Thursday 24 May 2018

Listening to understand... not reply

Listening is an art and too few actually do it well.

1. Putting our own spin on the purpose or content of the conversation.
Have you ever started a conversation and immediately put a thought or question out there that makes your point of view clear and fixed? Instead of giving the other individual time to formulate a response, we immediately re-phrase the question or remark and answer it ourselves.

2. Assuming their response and planning an answer
Even when we stop and wait for a response , we often don’t hear, as we are concentrating on our reply to what we assume they will say. The desire to be perceived as quick witted or decisive means we could be missing so much vital and crucial information.
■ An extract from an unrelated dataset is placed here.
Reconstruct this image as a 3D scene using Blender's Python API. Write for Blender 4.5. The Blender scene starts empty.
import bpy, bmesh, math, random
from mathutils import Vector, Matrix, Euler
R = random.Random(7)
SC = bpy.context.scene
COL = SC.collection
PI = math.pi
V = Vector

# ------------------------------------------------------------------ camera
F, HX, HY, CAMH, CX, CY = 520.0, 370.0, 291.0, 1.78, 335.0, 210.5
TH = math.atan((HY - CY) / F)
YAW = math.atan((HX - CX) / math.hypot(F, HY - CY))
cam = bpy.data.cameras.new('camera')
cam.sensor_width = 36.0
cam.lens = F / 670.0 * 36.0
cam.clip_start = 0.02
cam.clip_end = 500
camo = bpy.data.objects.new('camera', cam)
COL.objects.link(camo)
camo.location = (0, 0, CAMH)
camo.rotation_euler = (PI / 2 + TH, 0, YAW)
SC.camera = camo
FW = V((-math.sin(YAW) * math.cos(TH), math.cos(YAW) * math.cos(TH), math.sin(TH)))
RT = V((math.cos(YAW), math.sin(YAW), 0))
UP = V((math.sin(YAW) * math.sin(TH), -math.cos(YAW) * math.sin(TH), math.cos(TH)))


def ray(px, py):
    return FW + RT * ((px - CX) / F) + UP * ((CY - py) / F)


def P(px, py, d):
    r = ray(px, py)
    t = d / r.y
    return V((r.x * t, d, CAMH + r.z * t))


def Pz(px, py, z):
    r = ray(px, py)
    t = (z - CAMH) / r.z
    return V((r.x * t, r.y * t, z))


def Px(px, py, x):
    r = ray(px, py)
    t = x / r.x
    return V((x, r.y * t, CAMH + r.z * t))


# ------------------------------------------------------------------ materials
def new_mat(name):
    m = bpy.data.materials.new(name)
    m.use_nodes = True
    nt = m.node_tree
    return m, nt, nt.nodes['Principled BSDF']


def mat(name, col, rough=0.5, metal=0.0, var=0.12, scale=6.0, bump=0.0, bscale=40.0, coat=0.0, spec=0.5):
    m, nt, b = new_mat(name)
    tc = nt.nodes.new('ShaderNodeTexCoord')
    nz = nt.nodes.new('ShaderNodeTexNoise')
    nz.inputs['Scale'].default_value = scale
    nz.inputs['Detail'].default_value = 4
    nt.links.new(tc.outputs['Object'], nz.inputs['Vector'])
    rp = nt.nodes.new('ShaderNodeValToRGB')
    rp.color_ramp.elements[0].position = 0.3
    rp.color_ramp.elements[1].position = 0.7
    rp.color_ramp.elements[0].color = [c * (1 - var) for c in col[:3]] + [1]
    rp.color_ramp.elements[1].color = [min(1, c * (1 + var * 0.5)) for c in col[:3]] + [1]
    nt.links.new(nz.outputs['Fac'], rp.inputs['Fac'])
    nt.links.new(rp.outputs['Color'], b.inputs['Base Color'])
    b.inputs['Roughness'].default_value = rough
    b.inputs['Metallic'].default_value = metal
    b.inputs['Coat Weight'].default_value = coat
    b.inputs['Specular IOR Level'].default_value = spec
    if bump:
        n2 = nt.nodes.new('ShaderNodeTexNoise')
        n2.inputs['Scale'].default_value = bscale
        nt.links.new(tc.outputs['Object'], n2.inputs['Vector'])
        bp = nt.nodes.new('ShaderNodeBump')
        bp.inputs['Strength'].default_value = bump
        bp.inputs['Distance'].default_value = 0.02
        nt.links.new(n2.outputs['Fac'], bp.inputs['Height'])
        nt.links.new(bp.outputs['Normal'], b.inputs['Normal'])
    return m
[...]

3. Read the non verbal clues
Watch for non-verbal body language. When a person is excited they intuitively lean forward as if to say, “don’t miss this next point because it is very important”. Remain quiet, not just to hear every word, notice the inflection of their voice, whether they raise or lower the volume and the tone they use. Non-verbal hints can make up more than 90% of the communication going on in a conversation.

4. Wait before you respond... count to 8!
By speaking too soon you may cut off the other individual's response. Be smart and give the person  time to acknowledge your comment or statement. It builds respect and credibility. You also allow yourself time to hear and take notice of non verbal cues.